At the same time, however, I understood his feelings all too well. I, too, was once a Latino student, often dismissed and underestimated. Also, just a year before, I personally had to overcome a crushing bout of impostor syndrome -- that strong feeling of inadequacy and chronic self-doubt that persists despite evident success, leading many of us to feel like frauds. Impostor syndrome affects about 70 percent of Americans, according to psychologists Pauline R. Clance and Suzanne A. Imes, but it can take a particularly heavy toll on people of color.

My own silent battle with impostor syndrome began the first semester I started teaching. After a long and rewarding career as a journalist and television producer, I decided to transition into academe. On my first day, I was elated, but my excitement quickly turned into a feeling of inferiority. As my colleagues all went around the room and introduced themselves, I quickly became fixated on the fact that nearly 80 percent of them had doctorates. I was definitely a minority without that degree.

I also noticed that my white colleagues overwhelmingly dominated discussions during faculty meetings. I’m sure this was not intentional, but it didn’t necessarily help to create a welcoming environment for faculty members of color like me. I was just beginning my career in academe, and I already felt like a fraud and isolated. I quickly discovered you need a very thick skin in higher education, maybe even thicker than in television. Colleges and universities are elitist by design: four-year university versus community college, tenured versus nontenured, Ph.D. versus Ed.D., full-time versus adjunct, full professor versus associate professor versus assistant professor versus lecturer and so on. This feeling of “otherness” in academic settings can be particularly hard on professors of color who are oftentimes severely underrepresented; on average, out of every 100 full-time faculty members at four-year colleges, only five are Black and three are Latino.

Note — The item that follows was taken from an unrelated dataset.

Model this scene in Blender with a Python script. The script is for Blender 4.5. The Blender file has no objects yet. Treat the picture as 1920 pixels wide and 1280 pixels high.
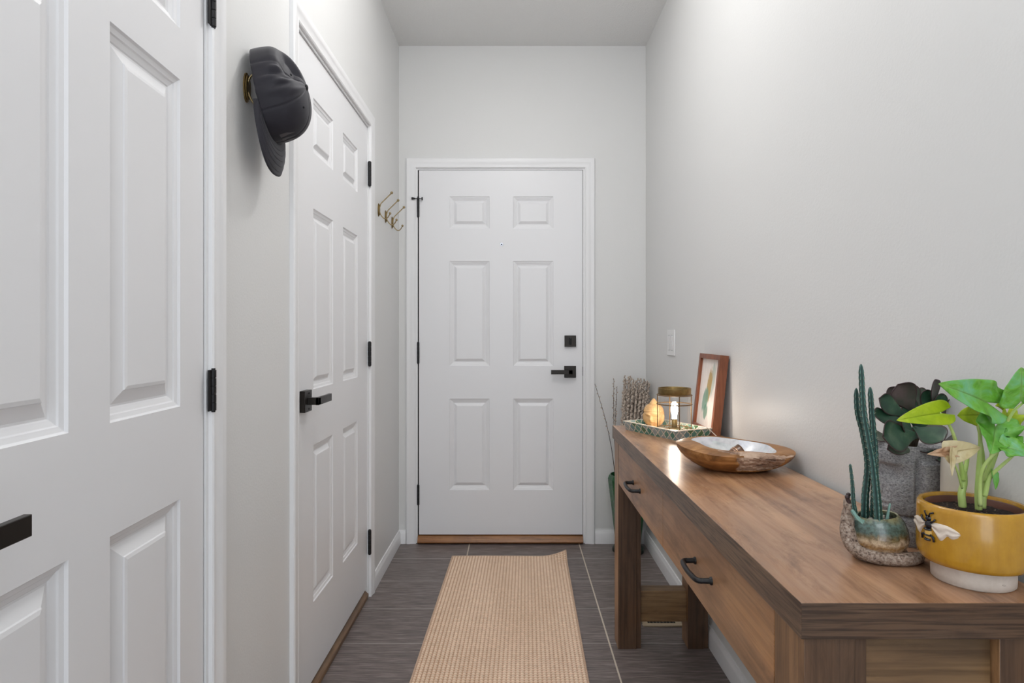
import bpy, bmesh, math, random
from math import sin, cos, pi, sqrt, radians, exp
from mathutils import Vector, Matrix, noise as mnoise
random.seed(7)
S = bpy.context.scene
COL = S.collection

# ------------------------------------------------------------------ camera
F = 1195.0                      # focal length in pixels of a 1920-wide frame
PX, PY, EYE = 966.0, 626.0, 1.167
cam = bpy.data.cameras.new('camera')
cam.sensor_width = 36.0
cam.lens = F / 1920 * 36.0
cam.shift_x = (960 - PX) / 1920
cam.shift_y = -(640 - PY) / 1920
cam.clip_start = 0.02
camo = bpy.data.objects.new('camera', cam)
camo.location = (0, 0, EYE)
camo.rotation_euler = (pi / 2, 0, 0)
COL.objects.link(camo)
S.camera = camo

# ------------------------------------------------------------------ light
W = bpy.data.worlds.new('world'); S.world = W; W.use_nodes = True
W.node_tree.nodes['Background'].inputs[0].default_value = (0.86, 0.925, 1.0, 1)
W.node_tree.nodes['Background'].inputs[1].default_value = 2.6

def area(name, loc, rot, sx, sy, power, color, shape='RECTANGLE'):
    l = bpy.data.lights.new(name, 'AREA'); l.shape = shape
    l.size = sx; l.size_y = sy; l.energy = power; l.color = color
    o = bpy.data.objects.new(name, l); o.location = loc; o.rotation_euler = rot
    COL.objects.link(o); return o
# the hall's ceiling fixture and two added fill panels
cl = bpy.data.lights.new('ceiling_light', 'POINT'); cl.energy = 10.5; cl.color = (1.0, 0.99, 0.975); cl.shadow_soft_size = 0.055
clo = bpy.data.objects.new('ceiling_light', cl); clo.location = (-0.02, 1.92, 2.60); COL.objects.link(clo)
area('hall_fill', (0.0, 1.2, 2.765), (0, 0, 0), 1.2, 3.2, 9.0, (1.0, 0.99, 0.985))  # unseen fill added over the hall to even the brightness
area('rear_fill', (0.0, -1.4, 2.76), (0, 0, 0), 1.2, 1.6, 15.0, (0.95, 0.975, 1.0))  # unseen fill added behind the camera
S.view_settings.view_transform = 'Standard'
S.view_settings.look = 'None'
S.view_settings.gamma = 1.0
S.view_settings.use_curve_mapping = False
S.view_settings.exposure = 0.15

# ------------------------------------------------------------------ helpers
def at(px, py, Y):
    return Vector(((px - PX) / F * Y, Y, EYE + (PY - py) / F * Y))

class G:
    """collects vertices and faces for one mesh"""
    def __init__(s): s.v = []; s.f = []; s.m = []; s.uv = {}
    def add(s, vs, fs, mi=0):
        b = len(s.v); s.v += [tuple(p) for p in vs]
        s.f += [tuple(i + b for i in f) for f in fs]; s.m += [mi] * len(fs); return b
    def box(s, x0, x1, y0, y1, z0, z1, mi=0, fr=None):
        vs = [(x, y, z) for z in (z0, z1) for y in (y0, y1) for x in (x0, x1)]
        if fr: vs = [fr(*p) for p in vs]
        s.add(vs, [(0, 2, 3, 1), (4, 5, 7, 6), (0, 1, 5, 4), (2, 6, 7, 3), (0, 4, 6, 2), (1, 3, 7, 5)], mi); return s
    def grid(s, fn, nu, nv, mi=0, wrap_u=False, wrap_v=False):
        vs = []
        for i in range(nu + (0 if wrap_u else 1)):
            for j in range(nv + (0 if wrap_v else 1)): vs.append(fn(i / nu, j / nv))
        cu, cv = (nu if wrap_u else nu + 1), (nv if wrap_v else nv + 1)
        fs = [((i % cu) * cv + j % cv, ((i + 1) % cu) * cv + j % cv, ((i + 1) % cu) * cv + (j + 1) % cv, (i % cu) * cv + (j + 1) % cv)
              for i in range(nu) for j in range(nv)]
        s.add(vs, fs, mi); return s
    def lathe(s, prof, n=32, c=(0, 0, 0), mi=0, sx=1, sy=1):
        k = len(prof); vs = []
        for i in range(n):
            a = 2 * pi * i / n
            for r, z in prof: vs.append((c[0] + r * cos(a) * sx, c[1] + r * sin(a) * sy, c[2] + z))
        fs = [(i * k + j, ((i + 1) % n) * k + j, ((i + 1) % n) * k + j + 1, i * k + j + 1) for i in range(n) for j in range(k - 1)]
        s.add(vs, fs, mi)
        return s
    def disc(s, r, z, n=32, c=(0, 0, 0), mi=0):
        s.add([(c[0] + r * cos(2 * pi * i / n), c[1] + r * sin(2 * pi * i / n), c[2] + z) for i in range(n)], [tuple(range(n))], mi); return s
    def tube(s, pts, rad, n=10, mi=0, caps=True, closed=False):
        pts = [Vector(p) for p in pts]; m = len(pts)
        rr = rad if isinstance(rad, (list, tuple)) else [rad] * m
        nrm = None; vs = []
        for i in range(m):
            if closed: t = pts[(i + 1) % m] - pts[i - 1]
            else: t = pts[min(i + 1, m - 1)] - pts[max(i - 1, 0)]
            t.normalize()
            if nrm is None:
                nrm = t.orthogonal().normalized()
            else:
                nrm = (nrm - t * nrm.dot(t)).normalized()
            b = t.cross(nrm)
            for j in range(n):
                a = 2 * pi * j / n; vs.append(pts[i] + (nrm * cos(a) + b * sin(a)) * rr[i])
        fs = []
        for i in range(m if closed else m - 1):
            for j in range(n):
                k = (i + 1) % m
                fs.append((i * n + j, i * n + (j + 1) % n, k * n + (j + 1) % n, k * n + j))
        if caps and not closed:
            fs.append(tuple(range(n))[::-1]); fs.append(tuple((m - 1) * n + j for j in range(n)))
        s.add(vs, fs, mi); return s
    def ball(s, c, rx, ry=None, rz=None, nu=16, nv=10, mi=0, rot=None):
        ry = ry or rx; rz = rz or rx; c = Vector(c); vs = []; fs = []
        for j in range(1, nv):
            la = -pi / 2 + pi * j / nv
            for i in range(nu):
                lo = 2 * pi * i / nu
                p = Vector((rx * cos(la) * cos(lo), ry * cos(la) * sin(lo), rz * sin(la)))
                if rot: p = rot @ p
                vs.append(c + p)
        a = len(vs)
        lo_, hi_ = Vector((0, 0, -rz)), Vector((0, 0, rz))
        if rot: lo_, hi_ = rot @ lo_, rot @ hi_
        vs += [c + lo_, c + hi_]
        for j in range(nv - 2):
            for i in range(nu):
                fs.append((j * nu + i, j * nu + (i + 1) % nu, (j + 1) * nu + (i + 1) % nu, (j + 1) * nu + i))
        for i in range(nu):
            fs.append((a, (i + 1) % nu, i)); fs.append((a + 1, (nv - 2) * nu + i, (nv - 2) * nu + (i + 1) % nu))
        s.add(vs, fs, mi); return s
    def prism(s, poly, z0, z1, fr=None, mi=0):
        n = len(poly); vs = [(x, y, z0) for x, y in poly] + [(x, y, z1) for x, y in poly]
        if fr: vs = [fr(*p) for p in vs]
        fs = [tuple(range(n))[::-1], tuple(range(n, 2 * n))] + [(i, (i + 1) % n, n + (i + 1) % n, n + i) for i in range(n)]
        s.add(vs, fs, mi); return s

def bez(pts, n=16):
    """smooth curve through points (Catmull-Rom)"""
    P = [Vector(p) for p in pts]; P = [2 * P[0] - P[1]] + P + [2 * P[-1] - P[-2]]; out = []
    for i in range(1, len(P) - 2):
        for k in range(n):
            t = k / n; a, b, c, d = P[i - 1:i + 3]
            out.append(0.5 * ((2 * b) + (c - a) * t + (2 * a - 5 * b + 4 * c - d) * t * t + (3 * b - a - 3 * c + d) * t ** 3))
    out.append(P[-2]); return out

def wpos(o):
    p = Vector(o.location)
    while o.parent: o = o.parent; p += Vector(o.location)
    return p

def mk(name, g, mats, parent=None, origin=None, smooth=35, bevel=0, seg=2, subsurf=0, solid=0, recalc=True, local=False):
    """links one mesh object; g holds world coordinates unless local"""
    if not isinstance(mats, (list, tuple)): mats = [mats]
    o0 = Vector((0, 0, 0)) if local else (wpos(parent) if parent is not None else Vector(origin or (0, 0, 0)))
    me = bpy.data.meshes.new(name)
    me.from_pydata([tuple(Vector(p) - o0) for p in g.v], [], g.f)
    for m in mats: me.materials.append(m)
    if len(mats) > 1: me.polygons.foreach_set('material_index', g.m)
    if recalc:
        bm = bmesh.new(); bm.from_mesh(me)
        bmesh.ops.remove_doubles(bm, verts=bm.verts, dist=1e-6)
        bmesh.ops.recalc_face_normals(bm, faces=bm.faces); bm.to_mesh(me); bm.free()
    if smooth:
        me.shade_smooth()
        if smooth < 180: me.set_sharp_from_angle(angle=radians(smooth))
    o = bpy.data.objects.new(name, me); COL.objects.link(o)
    if parent is not None: o.parent = parent
    else: o.location = o0 if not local else (origin or (0, 0, 0))
    if solid:
        q = o.modifiers.new('solid', 'SOLIDIFY'); q.thickness = solid; q.offset = 0
    if subsurf:
        q = o.modifiers.new('sub', 'SUBSURF'); q.levels = subsurf; q.render_levels = subsurf
    if bevel:
        q = o.modifiers.new('bevel', 'BEVEL'); q.width = bevel; q.segments = seg; q.limit_method = 'ANGLE'; q.angle_limit = radians(40)
        q.harden_normals = False
    return o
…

I had an awful first semester. I now know, of course, that almost every professor has a hard time getting through their first term. In my case, however, the constant negative self-talk was so unbearable that I nearly quit. I had even drafted my resignation letter and was ready to send it to my boss at any moment.

But fate had different plans for me. That same week, I received an email from the news director at KMEX, the Univision affiliate in Los Angeles. I had recently mentored a student in producing a news feature, and the station loved it enough to air it. It would be only the first of many student productions that would go on to air on Univision.

Seeing those productions air on television reminded me I had an unusual opportunity to train students to produce professional work even before leaving college. That student’s story went on to win second place at the Broadcast Education Association’s Festival of Media Arts. That gave me the first positive feeling I had felt in months and the reaffirmation I desperately needed. It also gave me a needed insight: Why was I even trying to be anyone else in the first place, when my biggest strengths and assets were my distinct cultural and career background, including my nearly 20 years of professional experience? I realized I was feeling like a fraud while trying so hard to play the role of a scholar. I was desperately trying to fit in with my colleagues who held Ph.D.s, but it was inauthentic.

I had learned a lot about how insidious impostor syndrome can be. If the feeling of inadequacy could be so paralyzing for a television veteran like me, with so many years of experience and numerous accolades under my belt, then I could only imagine how pervasive this self-doubt could be for my first-generation Latino students. No wonder they doubted that they could actually become Emmyworthy.

A 2017 study from the University of Texas at Austin published in the Journal of Counseling Psychology suggests the impostor phenomenon is particularly pervasive among students of color, and “in some cases can degrade the mental health of minority students, who already believe that prejudices and statistics are stacked against them.” Minority college students also said they often “faced discrimination and reported higher rates of depression and anxiety than their white peers.” The study’s findings led journalist Jolie A. Doggett to suggest that the best way to overcome an inferiority complex is by addressing it directly and still showing up. “Everyone needs to be aware of how imposter syndrome affects people of color and how it creates barriers,” she writes. “Increasing our representation in the places that have historically excluded us will not only benefit the institutions we infiltrate, but create an environment where we no longer feel like outliers.”

It hasn’t escaped me that if I had, in fact, quit after that first semester, there never would have been a border reporting course, and consequently, my students would have never achieved an Emmy win. In the end, I was fortunate to be able to recognize my own inner struggle with impostor syndrome and push through it. I decided to show up not only for myself, but also for my students -- so they would not continue to feel underestimated, underappreciated and unheard. It was very hard not to compare myself to my colleagues, but I simply focused on what I know how to do best: training students to be employable in the professional journalism world with practical, hands-on modalities and immersive experiences. And as the Texas study advised, I also held very open discussions about impostor syndrome in all my classes, and together we worked on tackling our feelings of inadequacy.

The students in my class continued to show up. And, ultimately, a group of them traveled to Tijuana to report on the arrival of a migrant caravan at the U.S.-Mexico border and other border issues, including the plight of deported veterans, family separation, border militarization and child sex trafficking. And, as a result of their work, they won the Emmy.

That was just one of the accolades they garnered. Collectively, they won 18 national collegiate journalism awards, including a Hearst award, an Edward R. Murrow award and multiple recognitions from the Associated Collegiate Press, the College Media Association, the Broadcast Education Association and the Society of Professional Journalists. As Doggett suggests, these victories will help to normalize our presence in the mainstream and further diversify the playing field for the next generation of students of color.

I look forward to training student Emmy winners for many years to come, but more importantly, I am committed to addressing the difficult questions surrounding race and ethnicity and how they lead to feelings of chronic self-doubt with my students. Both journalism and academe stand to benefit from this now more than ever.

In fact, teaching students to believe in themselves, even when no one else has, will probably end up being my greatest legacy as a professor. The student who told me he had never been viewed as a “winner”? He is now working at CNN in Washington, D.C., and has covered presidential briefings at the White House.